Although there was the pressing issue of the middle-class theory of reform, where the groups that dominated reform movements weren’t necessarily the ones who needed the most change, urban society still underwent significant change with focused investment in more durable forms of reform.
[by an MIT student, reproduced with permission]
Student Reflection 2:
One of the major issues that reformers identified in the rapid growth of cities was the expansion of both extremes of wealth. Especially in George’s “Progress and Poverty,” he recognized that before urbanization, rich men and poor men existed, but while nobody made an “easy” or “good” living, neither was anybody a beggar. In contrast, the most advanced cities of the day, New York in particular, was littered with the destitute, surrounded by despair and misery, even as the elite consolidated unimaginable wealth.
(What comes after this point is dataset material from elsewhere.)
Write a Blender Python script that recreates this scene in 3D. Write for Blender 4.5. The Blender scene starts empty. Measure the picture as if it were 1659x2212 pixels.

Throughout this era, reformers differed significantly in the approaches to uplift the lowest in society. Some reformers believed in private welfare, such as Jane Addams and Ellen Gates Starr, who started Hull House: the most famous of settlement houses that served as hubs of education, childcare, book clubs, and integration for immigrants. These settlement houses were outlets for people to fulfill their desires to raise up the greater good, to bring neighborhoods together despite differences in race, sex, condition, language or culture. These reformers recognized that many of the ills of the destitute were rooted in social and educational privileges. By embracing a philosophy of tolerance, these reformers hoped that the institutions they provided could inspire the heterogeneity in cities to start thinking of themselves as a collective human race with mutual interests, to form a cohesive force to establish legislation to fight against the dividing forces of industrialization.
This belief in education and skills as a form of uplifting the lowest class was also reflected in Du Bois’s writing. He believed that the root cause of discrimination, disproportionately high poverty and living conditions, was due to a disparity in the level of training. A lack of skills and trades amongst the black population allowed the incoming waves of white immigrants to continually outcompete blacks for jobs, perpetrating a vicious cycle as blacks were forced to live on poorer wages, have less people in the community inspire or teach the next generations, and beating the will to fight for better conditions out of them since it was all they were used to.
This deep rooted issue needs massive cultural and social shifts. While the ultimate goal is legislation to create safety nets, welfare, and fairer working conditions, the power of politics resides in the populace. A natural product of the division and heterogeneity in cities is extreme difficulty of empathy—it is exceedingly hard to see people of other ethnicities, colors, languages as fellow workers, not competition in the grueling environment. Only once a culture of tolerance and civic responsibility (such as the one promoted in Hull House) is established, can there be enough political inertia to enact the changes necessary to block the prevalent exploitation and destitution of the lowest class.